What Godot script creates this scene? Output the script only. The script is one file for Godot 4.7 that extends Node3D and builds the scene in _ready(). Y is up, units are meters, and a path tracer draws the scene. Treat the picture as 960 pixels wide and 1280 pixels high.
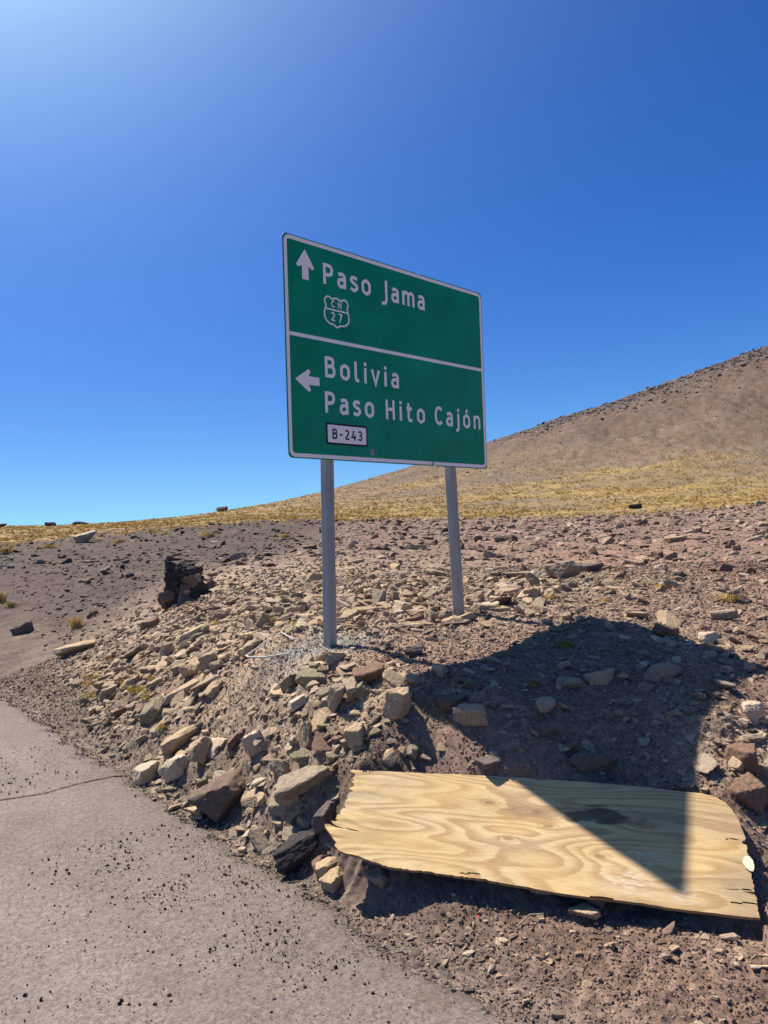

...

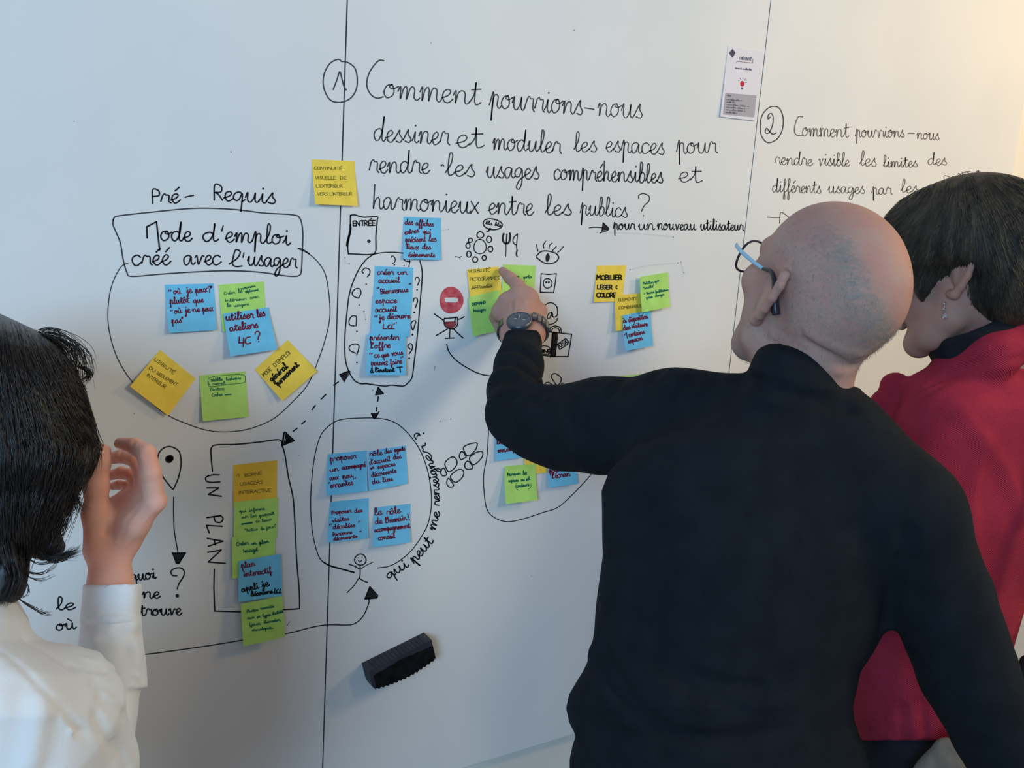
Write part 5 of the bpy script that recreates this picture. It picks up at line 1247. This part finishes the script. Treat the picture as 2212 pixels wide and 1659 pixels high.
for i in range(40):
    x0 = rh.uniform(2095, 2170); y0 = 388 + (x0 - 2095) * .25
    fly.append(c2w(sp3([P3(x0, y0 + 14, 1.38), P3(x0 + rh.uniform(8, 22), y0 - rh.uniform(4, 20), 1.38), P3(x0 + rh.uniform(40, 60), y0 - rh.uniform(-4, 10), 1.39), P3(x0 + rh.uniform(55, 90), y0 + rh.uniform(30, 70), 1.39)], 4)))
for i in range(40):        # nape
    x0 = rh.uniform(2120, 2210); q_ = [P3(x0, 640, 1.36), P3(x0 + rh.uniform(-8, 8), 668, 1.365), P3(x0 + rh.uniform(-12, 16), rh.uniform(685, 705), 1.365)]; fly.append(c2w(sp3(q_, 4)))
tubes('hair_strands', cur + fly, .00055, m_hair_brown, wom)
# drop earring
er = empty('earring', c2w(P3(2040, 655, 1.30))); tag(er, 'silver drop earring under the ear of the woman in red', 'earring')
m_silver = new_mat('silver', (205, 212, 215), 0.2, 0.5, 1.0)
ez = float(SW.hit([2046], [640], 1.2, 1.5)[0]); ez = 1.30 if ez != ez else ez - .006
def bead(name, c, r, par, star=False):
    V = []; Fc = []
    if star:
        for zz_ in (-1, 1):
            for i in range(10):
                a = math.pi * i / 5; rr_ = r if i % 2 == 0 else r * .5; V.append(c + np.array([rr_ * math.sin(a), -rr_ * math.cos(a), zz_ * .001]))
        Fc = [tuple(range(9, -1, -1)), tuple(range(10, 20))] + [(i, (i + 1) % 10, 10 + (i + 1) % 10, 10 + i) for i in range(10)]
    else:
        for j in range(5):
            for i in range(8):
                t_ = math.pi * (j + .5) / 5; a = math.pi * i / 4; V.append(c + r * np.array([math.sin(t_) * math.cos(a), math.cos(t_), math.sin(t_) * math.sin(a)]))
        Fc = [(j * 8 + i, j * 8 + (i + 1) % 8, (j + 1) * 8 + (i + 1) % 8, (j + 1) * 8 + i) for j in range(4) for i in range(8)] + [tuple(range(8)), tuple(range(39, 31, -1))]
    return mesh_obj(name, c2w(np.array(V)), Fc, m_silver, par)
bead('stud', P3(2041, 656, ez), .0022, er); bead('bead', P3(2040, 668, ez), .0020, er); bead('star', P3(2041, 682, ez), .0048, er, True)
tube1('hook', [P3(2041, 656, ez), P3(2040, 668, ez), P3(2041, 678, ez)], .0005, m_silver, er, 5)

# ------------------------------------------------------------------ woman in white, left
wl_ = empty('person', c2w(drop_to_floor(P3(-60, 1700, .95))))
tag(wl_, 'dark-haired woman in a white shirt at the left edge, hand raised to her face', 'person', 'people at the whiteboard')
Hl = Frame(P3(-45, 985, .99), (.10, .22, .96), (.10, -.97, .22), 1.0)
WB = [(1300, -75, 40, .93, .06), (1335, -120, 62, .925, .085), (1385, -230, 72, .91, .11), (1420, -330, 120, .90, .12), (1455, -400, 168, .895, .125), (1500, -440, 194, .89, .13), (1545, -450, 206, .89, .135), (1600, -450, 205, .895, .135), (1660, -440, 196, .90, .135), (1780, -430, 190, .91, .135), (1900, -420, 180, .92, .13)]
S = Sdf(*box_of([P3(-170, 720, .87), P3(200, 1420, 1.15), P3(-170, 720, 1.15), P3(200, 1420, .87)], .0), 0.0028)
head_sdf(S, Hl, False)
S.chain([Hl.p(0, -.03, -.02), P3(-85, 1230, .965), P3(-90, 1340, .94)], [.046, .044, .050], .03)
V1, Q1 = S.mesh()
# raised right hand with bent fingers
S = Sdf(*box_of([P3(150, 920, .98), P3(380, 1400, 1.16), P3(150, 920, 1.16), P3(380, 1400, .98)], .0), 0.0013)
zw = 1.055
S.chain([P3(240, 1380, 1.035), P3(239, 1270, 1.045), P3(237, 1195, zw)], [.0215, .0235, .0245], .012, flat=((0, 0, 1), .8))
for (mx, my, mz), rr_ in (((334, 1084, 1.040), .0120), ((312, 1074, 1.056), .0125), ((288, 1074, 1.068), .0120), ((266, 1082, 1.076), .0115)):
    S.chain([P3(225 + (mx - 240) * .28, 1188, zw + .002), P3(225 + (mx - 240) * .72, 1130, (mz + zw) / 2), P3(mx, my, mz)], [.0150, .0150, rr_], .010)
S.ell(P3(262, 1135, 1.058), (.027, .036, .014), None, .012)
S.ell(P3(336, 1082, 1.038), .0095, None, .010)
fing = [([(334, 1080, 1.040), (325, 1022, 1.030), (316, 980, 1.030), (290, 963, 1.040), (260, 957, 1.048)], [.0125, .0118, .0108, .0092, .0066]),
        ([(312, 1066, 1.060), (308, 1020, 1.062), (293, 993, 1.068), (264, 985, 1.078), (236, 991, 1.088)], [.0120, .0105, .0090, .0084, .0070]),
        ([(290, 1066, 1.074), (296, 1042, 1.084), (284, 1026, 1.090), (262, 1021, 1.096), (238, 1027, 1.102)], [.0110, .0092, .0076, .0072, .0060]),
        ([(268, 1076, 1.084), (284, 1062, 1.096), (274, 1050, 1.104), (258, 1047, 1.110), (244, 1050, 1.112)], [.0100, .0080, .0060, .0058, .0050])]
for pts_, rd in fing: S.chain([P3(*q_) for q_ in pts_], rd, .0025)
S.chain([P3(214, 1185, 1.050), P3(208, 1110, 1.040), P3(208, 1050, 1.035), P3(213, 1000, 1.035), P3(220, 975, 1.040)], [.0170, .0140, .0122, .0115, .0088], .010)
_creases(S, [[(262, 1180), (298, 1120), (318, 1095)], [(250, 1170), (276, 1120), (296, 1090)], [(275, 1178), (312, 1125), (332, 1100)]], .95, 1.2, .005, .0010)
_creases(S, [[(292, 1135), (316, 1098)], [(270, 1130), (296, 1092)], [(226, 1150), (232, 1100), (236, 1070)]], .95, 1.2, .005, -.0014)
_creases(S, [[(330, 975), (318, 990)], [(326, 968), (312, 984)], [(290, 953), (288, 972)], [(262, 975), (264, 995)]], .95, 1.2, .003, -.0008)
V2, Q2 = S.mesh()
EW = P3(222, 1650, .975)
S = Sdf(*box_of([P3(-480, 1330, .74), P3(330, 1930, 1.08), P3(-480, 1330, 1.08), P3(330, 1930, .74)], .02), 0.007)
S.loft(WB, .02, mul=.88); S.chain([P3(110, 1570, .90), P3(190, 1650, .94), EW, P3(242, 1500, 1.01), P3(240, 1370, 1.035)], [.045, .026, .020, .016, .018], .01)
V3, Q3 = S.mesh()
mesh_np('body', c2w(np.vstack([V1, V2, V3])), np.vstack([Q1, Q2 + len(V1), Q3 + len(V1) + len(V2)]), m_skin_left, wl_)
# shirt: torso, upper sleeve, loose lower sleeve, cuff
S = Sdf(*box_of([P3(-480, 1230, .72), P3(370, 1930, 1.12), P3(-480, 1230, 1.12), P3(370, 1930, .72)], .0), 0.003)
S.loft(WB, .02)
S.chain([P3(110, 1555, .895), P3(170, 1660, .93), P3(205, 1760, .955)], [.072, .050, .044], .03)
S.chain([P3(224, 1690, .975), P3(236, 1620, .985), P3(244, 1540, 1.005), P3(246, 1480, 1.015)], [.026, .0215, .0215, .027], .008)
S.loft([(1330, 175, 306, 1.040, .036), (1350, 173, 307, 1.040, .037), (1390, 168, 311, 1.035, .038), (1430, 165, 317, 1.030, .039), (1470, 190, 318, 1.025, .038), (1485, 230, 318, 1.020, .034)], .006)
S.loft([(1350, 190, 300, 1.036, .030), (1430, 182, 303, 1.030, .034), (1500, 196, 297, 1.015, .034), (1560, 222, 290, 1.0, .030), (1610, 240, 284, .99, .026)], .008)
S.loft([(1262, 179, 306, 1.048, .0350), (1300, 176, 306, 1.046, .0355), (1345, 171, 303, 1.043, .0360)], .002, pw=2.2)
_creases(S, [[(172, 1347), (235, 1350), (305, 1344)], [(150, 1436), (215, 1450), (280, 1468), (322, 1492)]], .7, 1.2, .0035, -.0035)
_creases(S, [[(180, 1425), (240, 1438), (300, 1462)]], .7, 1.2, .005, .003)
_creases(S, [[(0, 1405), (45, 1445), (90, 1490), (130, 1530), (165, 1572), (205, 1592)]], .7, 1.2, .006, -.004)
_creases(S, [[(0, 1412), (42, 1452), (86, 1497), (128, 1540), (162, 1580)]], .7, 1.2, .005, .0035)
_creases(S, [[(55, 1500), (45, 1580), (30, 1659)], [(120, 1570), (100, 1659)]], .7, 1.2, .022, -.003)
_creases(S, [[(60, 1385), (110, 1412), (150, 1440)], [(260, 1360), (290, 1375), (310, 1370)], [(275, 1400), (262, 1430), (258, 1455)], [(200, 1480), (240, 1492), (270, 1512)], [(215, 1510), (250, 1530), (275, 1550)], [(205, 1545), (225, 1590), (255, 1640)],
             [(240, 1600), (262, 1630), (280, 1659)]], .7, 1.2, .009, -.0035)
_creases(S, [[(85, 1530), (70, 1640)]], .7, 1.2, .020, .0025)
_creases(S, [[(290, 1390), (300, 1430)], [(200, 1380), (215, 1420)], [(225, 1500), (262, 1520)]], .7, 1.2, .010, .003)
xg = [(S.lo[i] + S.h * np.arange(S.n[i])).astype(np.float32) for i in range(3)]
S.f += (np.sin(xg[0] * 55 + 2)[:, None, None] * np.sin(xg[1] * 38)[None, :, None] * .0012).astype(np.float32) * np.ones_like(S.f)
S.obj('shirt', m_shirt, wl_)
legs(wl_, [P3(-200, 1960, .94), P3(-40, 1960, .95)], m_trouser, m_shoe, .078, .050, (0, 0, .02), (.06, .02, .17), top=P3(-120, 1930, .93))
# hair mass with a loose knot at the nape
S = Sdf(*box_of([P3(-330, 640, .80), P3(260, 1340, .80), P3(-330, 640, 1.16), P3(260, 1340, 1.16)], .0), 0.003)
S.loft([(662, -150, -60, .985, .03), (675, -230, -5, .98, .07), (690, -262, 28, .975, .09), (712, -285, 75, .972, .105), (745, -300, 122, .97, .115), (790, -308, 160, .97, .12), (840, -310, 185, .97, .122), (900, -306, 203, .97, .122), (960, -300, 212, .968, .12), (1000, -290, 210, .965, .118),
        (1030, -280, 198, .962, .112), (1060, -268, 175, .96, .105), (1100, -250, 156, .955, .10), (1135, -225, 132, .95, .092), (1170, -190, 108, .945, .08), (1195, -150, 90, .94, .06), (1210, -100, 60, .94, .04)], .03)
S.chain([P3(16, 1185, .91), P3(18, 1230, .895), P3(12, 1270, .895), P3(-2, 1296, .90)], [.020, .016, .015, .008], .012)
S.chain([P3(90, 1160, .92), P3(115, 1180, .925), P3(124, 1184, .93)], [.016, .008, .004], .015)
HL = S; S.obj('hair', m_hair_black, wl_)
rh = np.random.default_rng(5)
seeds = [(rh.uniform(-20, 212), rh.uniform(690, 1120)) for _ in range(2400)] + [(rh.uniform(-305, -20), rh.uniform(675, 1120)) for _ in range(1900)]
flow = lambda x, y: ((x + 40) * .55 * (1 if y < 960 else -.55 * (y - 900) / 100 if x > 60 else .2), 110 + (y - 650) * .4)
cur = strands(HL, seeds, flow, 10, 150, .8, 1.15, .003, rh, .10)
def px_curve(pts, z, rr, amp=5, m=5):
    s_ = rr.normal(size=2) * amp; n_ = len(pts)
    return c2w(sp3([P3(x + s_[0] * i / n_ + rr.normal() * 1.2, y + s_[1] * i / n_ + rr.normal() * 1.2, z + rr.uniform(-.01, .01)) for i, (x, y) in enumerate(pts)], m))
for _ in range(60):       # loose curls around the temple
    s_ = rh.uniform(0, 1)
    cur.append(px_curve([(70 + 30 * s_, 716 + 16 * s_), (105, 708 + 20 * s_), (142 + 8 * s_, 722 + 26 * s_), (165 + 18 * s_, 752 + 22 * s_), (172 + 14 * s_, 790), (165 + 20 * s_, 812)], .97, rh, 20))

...

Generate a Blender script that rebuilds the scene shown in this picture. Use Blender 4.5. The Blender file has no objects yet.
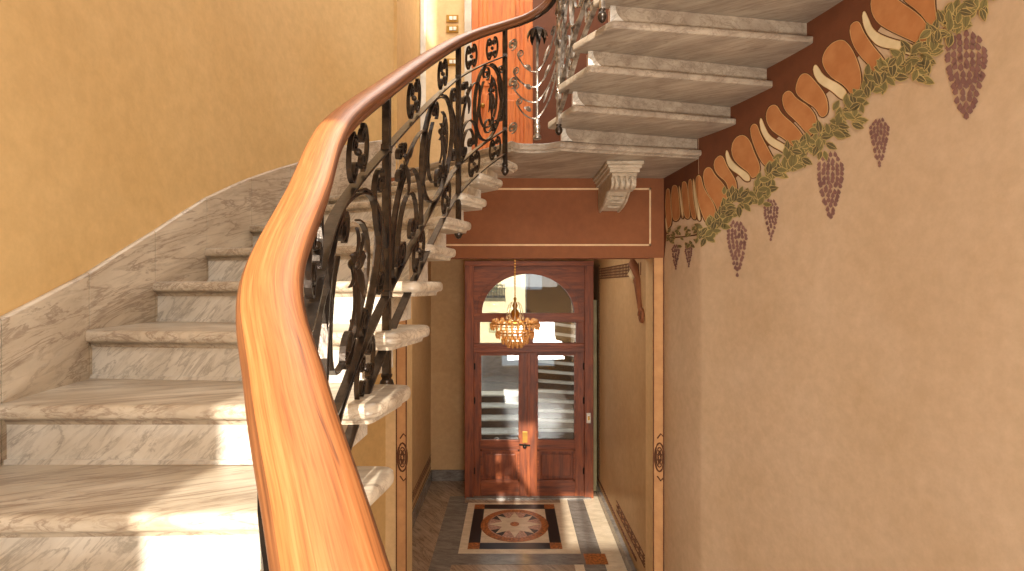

**Exercise:**
What is wanted is an exact copy of the lines from the line containing "Write part 5" to the line containing "m_silver, er, 5)", both lines included, and of no other line.

**Written answer:**
Write part 5 of the bpy script that recreates this picture. It picks up at line 1247. This part finishes the script. Treat the picture as 2212 pixels wide and 1659 pixels high.
for i in range(40):
    x0 = rh.uniform(2095, 2170); y0 = 388 + (x0 - 2095) * .25
    fly.append(c2w(sp3([P3(x0, y0 + 14, 1.38), P3(x0 + rh.uniform(8, 22), y0 - rh.uniform(4, 20), 1.38), P3(x0 + rh.uniform(40, 60), y0 - rh.uniform(-4, 10), 1.39), P3(x0 + rh.uniform(55, 90), y0 + rh.uniform(30, 70), 1.39)], 4)))
for i in range(40):        # nape
    x0 = rh.uniform(2120, 2210); q_ = [P3(x0, 640, 1.36), P3(x0 + rh.uniform(-8, 8), 668, 1.365), P3(x0 + rh.uniform(-12, 16), rh.uniform(685, 705), 1.365)]; fly.append(c2w(sp3(q_, 4)))
tubes('hair_strands', cur + fly, .00055, m_hair_brown, wom)
# drop earring
er = empty('earring', c2w(P3(2040, 655, 1.30))); tag(er, 'silver drop earring under the ear of the woman in red', 'earring')
m_silver = new_mat('silver', (205, 212, 215), 0.2, 0.5, 1.0)
ez = float(SW.hit([2046], [640], 1.2, 1.5)[0]); ez = 1.30 if ez != ez else ez - .006
def bead(name, c, r, par, star=False):
    V = []; Fc = []
    if star:
        for zz_ in (-1, 1):
            for i in range(10):
                a = math.pi * i / 5; rr_ = r if i % 2 == 0 else r * .5; V.append(c + np.array([rr_ * math.sin(a), -rr_ * math.cos(a), zz_ * .001]))
        Fc = [tuple(range(9, -1, -1)), tuple(range(10, 20))] + [(i, (i + 1) % 10, 10 + (i + 1) % 10, 10 + i) for i in range(10)]
    else:
        for j in range(5):
            for i in range(8):
                t_ = math.pi * (j + .5) / 5; a = math.pi * i / 4; V.append(c + r * np.array([math.sin(t_) * math.cos(a), math.cos(t_), math.sin(t_) * math.sin(a)]))
        Fc = [(j * 8 + i, j * 8 + (i + 1) % 8, (j + 1) * 8 + (i + 1) % 8, (j + 1) * 8 + i) for j in range(4) for i in range(8)] + [tuple(range(8)), tuple(range(39, 31, -1))]
    return mesh_obj(name, c2w(np.array(V)), Fc, m_silver, par)
bead('stud', P3(2041, 656, ez), .0022, er); bead('bead', P3(2040, 668, ez), .0020, er); bead('star', P3(2041, 682, ez), .0048, er, True)
tube1('hook', [P3(2041, 656, ez), P3(2040, 668, ez), P3(2041, 678, ez)], .0005, m_silver, er, 5)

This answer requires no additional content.